Friday, April 23, 2010

Installations Practice Energy Conservation

By Lisa Daniel
American Forces Press Service

April 22, 2010 - The Defense Department is well on its way to reducing its energy consumption on military bases by 34 percent by 2020, a department official said.

Joe Sikes, the department's director for installation facilities and energy, said in an April 15 interview with the Pentagon Channel that the department is on track to meet its goal, even though officials expect the demand for power on bases to rise as troops redeploy from Iraq and Afghanistan.

"Energy use will get higher on installations as more troops come home," Sikes said.

The department spends $3.8 billion annually to power more than 500 military installations, amounting to about 28 percent of the department's energy costs, he said.

The military needs to reduce its energy use to become less reliant on what the Defense Science Board called in a 2008 report a "fragile and vulnerable" commercial power grid that places critical defense missions "at unacceptable risk of extended outage." "We're doing a lot of it already, and we think we can get there," Sikes said.

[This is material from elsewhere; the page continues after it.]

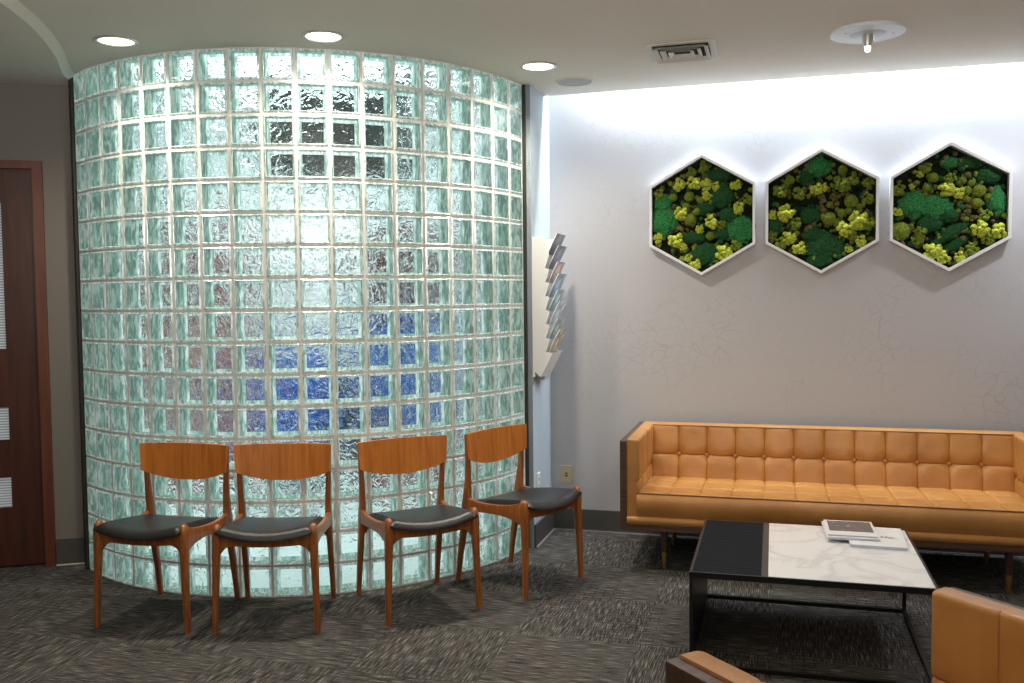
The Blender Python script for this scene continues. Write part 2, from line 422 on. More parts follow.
rel(obj('door_leaf', bm, M['door'], dr), dr)
def louvre():
    m, nt, b, o = newmat('frosted_ribbed_pane'); L = nt.links
    v = coords(nt, 'Object'); w = N(nt, 'ShaderNodeTexWave', bands_direction='Z'); w.inputs['Scale'].default_value = 22; L.new(v, w.inputs['Vector'])
    r = ramp(nt, [(.2, (.22, .25, .27)), (.8, (.50, .54, .56))]); L.new(w.outputs['Fac'], r.inputs['Fac']); L.new(r.outputs['Color'], b.inputs['Base Color']); pset(b, rough=.15)
    L.new(r.outputs['Color'], b.inputs['Emission Color']); b.inputs['Emission Strength'].default_value = .35
    return m
M['pane'] = louvre()
for z0, z1 in panes:
    rel(obj('glass_pane', lbox(PX0, PX1, -.045, -.035, z0, z1), M['pane'], dr), dr)
bm = bmesh.new()
prism(bm, [LW(-.228, -.08), LW(-.178, -.08), LW(-.178, .018), LW(-.228, .018)], V(0, 0, 2.16))
prism(bm, [LW(-1.182, -.08), LW(-1.132, -.08), LW(-1.132, .018), LW(-1.182, .018)], V(0, 0, 2.16))
prism(bm, [LW(-1.182, -.08, 2.12), LW(-.178, -.08, 2.12), LW(-.178, .019, 2.12), LW(-1.182, .019, 2.12)], V(0, 0, .042))
rel(obj('door_frame', bm, M['casing'], dr), dr)

# ------------------------------------------------------------------ curved glass block wall
rowh = H / 17
hj = .0048      # half joint
bm = bmesh.new()
for i in range(18):
    am = A0 + (i + .5) * DA
    c = arc(am, RO * math.cos(DA / 2), 0); n = V(math.cos(am), math.sin(am), 0); t = V(-n.y, n.x, 0)
    hw = RO * math.sin(DA / 2) - hj
    hwb = (RO - .075) * math.sin(DA / 2) - hj * .6
    for j in range(17):
        zc = (j + .5) * rowh; hh = rowh / 2 - hj
        def P(x, y, z): return c + t * x + n * y + V(0, 0, zc + z)
        def ringv(w, h, y): return [bm.verts.new(P(sx * w, y, sz * h)) for sx, sz in ((-1, -1), (1, -1), (1, 1), (-1, 1))]
        r0 = ringv(hw, hh, -.004); r1 = ringv(hw - .008, hh - .008, .002)
        r2 = ringv(hw - .011, hh - .011, .000)
        for a, b_, mi in ((r0, r1, 1), (r1, r2, 1)):
            for q in range(4):
                bm.faces.new((a[q], a[(q + 1) % 4], b_[(q + 1) % 4], b_[q])).material_index = mi
        bm.faces.new(r2).material_index = 0
        s0 = ringv(hw - .004, hh - .004, -.004); s1 = ringv(hwb - .004, hh - .004, -.070)
        for q in range(4):
            bm.faces.new((s0[q], s0[(q + 1) % 4], s1[(q + 1) % 4], s1[q])).material_index = 2
        ow = hwb * .72; oh = hh * .72
        s2 = ringv(ow, oh, -.072)
        for q in range(4):
            bm.faces.new((s1[q], s1[(q + 1) % 4], s2[(q + 1) % 4], s2[q])).material_index = 2
        # wavy back shell (thin slab)
        b0 = ringv(ow + .001, oh + .001, -.0725); b1 = ringv(ow + .001, oh + .001, -.0785)
        bm.faces.new(b0).material_index = 3; bm.faces.new(b1[::-1]).material_index = 3
        for q in range(4):
            bm.faces.new((b0[(q + 1) % 4], b0[q], b1[q], b1[(q + 1) % 4])).material_index = 3
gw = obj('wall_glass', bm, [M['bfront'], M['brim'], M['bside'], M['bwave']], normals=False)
gw['kind'] = 'structure'
bm = bmesh.new()
for i in range(19):       # vertical joints
    a = A0 + i * DA; n = V(math.cos(a), math.sin(a), 0); t = V(-n.y, n.x, 0); c = arc(a, 0)
    h_ = hj + .001
    pts = [c + n * (RO - .0035) - t * h_, c + n * (RO - .0035) + t * h_, c + n * (RO - .08) + t * h_ * .8, c + n * (RO - .08) - t * h_ * .8]
    prism(bm, pts, V(0, 0, H))
for j in range(18):       # horizontal joints
    z0 = max(0, j * rowh - hj - .001); z1 = min(H, j * rowh + hj + .001)
    for i in range(18):
        a = A0 + i * DA; b_ = a + DA
        prism(bm, [arc(a, RO - .0045, z0), arc(b_, RO - .0045, z0), arc(b_, RO - .079, z0), arc(a, RO - .079, z0)], V(0, 0, z1 - z0))
obj('mortar_joint', bm, M['mortar'], gw)
# black channels at both ends, and the slim post by the left wall
for nm, a, sg in (('trim_3', A0, -1), ('trim_4', A1, 1)):
    n = V(math.cos(a), math.sin(a), 0); t = V(-n.y, n.x, 0) * sg; c = arc(a, 0)
    bm = bmesh.new(); prism(bm, [c + n * (RO + .012) + t * .008, c + n * (RO + .012) + t * (.042 if sg < 0 else .034), c + n * (RO - .10) + t * .034, c + n * (RO - .10) + t * .008], V(0, 0, H))
    struct(nm, bm, M['frame_black'])
n = V(math.cos(A0), math.sin(A0), 0); t = -V(-n.y, n.x, 0); c = arc(A0, 0)
bm = bmesh.new(); prism(bm, [c + n * (RO + .0) + t * .044, c + n * (RO + .0) + t * .060, c + n * (RO - .16) + t * .10, c + n * (RO - .16) + t * .036], V(0, 0, H - .03))
struct('trim_5', bm, M['post'])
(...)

Pew Charitable Trusts, a Washington-based research group, recognized some of the installation achievements April 20 when it released a report that found the department a leader in the environmental movement. Among other things, Naval Air Weapons Station China Lake, Calif. -- the service's largest land holding – is being powered solely by geothermal sources and has produced enough energy to provide for the surrounding community, and the Air Force Academy also is taking alternative measures to be off the public electric grid by 2012.

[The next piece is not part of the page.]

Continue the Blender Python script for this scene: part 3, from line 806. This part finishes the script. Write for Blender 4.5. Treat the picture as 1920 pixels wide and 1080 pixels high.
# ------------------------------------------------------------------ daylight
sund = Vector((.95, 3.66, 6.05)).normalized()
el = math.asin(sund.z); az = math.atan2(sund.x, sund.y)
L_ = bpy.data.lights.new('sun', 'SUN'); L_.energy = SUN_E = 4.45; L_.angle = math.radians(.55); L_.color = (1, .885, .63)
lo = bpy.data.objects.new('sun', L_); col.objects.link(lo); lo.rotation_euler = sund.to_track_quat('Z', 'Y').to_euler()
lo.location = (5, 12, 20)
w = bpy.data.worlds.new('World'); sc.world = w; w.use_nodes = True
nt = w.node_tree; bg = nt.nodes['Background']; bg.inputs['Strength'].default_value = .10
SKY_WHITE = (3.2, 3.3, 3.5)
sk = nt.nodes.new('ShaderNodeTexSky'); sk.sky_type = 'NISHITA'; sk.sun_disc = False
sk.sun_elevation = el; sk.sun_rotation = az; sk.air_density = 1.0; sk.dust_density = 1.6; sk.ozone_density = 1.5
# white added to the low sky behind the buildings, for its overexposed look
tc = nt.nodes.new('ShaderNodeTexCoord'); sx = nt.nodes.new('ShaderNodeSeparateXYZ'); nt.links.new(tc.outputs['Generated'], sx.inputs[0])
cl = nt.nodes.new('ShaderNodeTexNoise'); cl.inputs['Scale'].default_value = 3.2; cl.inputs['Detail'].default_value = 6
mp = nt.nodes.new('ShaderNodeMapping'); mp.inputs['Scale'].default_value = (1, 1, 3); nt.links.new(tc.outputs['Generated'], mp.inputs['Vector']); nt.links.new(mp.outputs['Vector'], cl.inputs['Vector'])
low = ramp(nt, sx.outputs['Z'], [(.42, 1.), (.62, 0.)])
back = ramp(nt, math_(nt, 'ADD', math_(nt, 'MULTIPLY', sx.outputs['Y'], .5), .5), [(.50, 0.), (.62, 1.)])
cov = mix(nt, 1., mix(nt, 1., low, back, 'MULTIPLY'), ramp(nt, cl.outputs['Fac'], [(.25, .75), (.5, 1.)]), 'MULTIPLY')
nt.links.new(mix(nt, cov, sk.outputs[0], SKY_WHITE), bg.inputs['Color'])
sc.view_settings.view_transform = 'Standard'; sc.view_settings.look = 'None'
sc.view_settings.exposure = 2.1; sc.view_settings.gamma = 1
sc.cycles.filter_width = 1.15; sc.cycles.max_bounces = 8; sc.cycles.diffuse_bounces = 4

But alternatives energies are not enough, Sikes said, noting that installations also have to use less energy. Officials hope to reduce energy consumption on bases by 3 percent each year, and Sikes admitted it won't be easy.

"The cultural change [toward conservation] is as big a thing here as anything," he said. "Everybody has to be on board for us to go in this direction."

The department meters about 63 percent of 300,000-plus buildings now, but plans to do all by 2012, Sikes said. And, as part of its comprehensive energy plan, officials plan to create a data management system to track how much energy is being used where and watch for trends, he said.

"All we can do now is figure out how much we are paying," Sikes said. "We don't know who the bad users are on base. Right now, there's no way to know if one ship is doing better than another on energy efficiency. You can't control what you can't know. People will perform better when they know what they're looking at."

The department also is following conservation policies in construction that make new buildings 30 percent more efficient than older ones, Sikes said. Defense Department buildings must be deemed "lead silver," which is the second-highest category for sustainable buildings, he said. And by 2015, all new buildings must generate the same amount of energy they use, he said.

To get there, the department's buildings are likely to include changes such as plants on rooftops and heat pumps underground. "That's where we're headed in the future," Sikes said.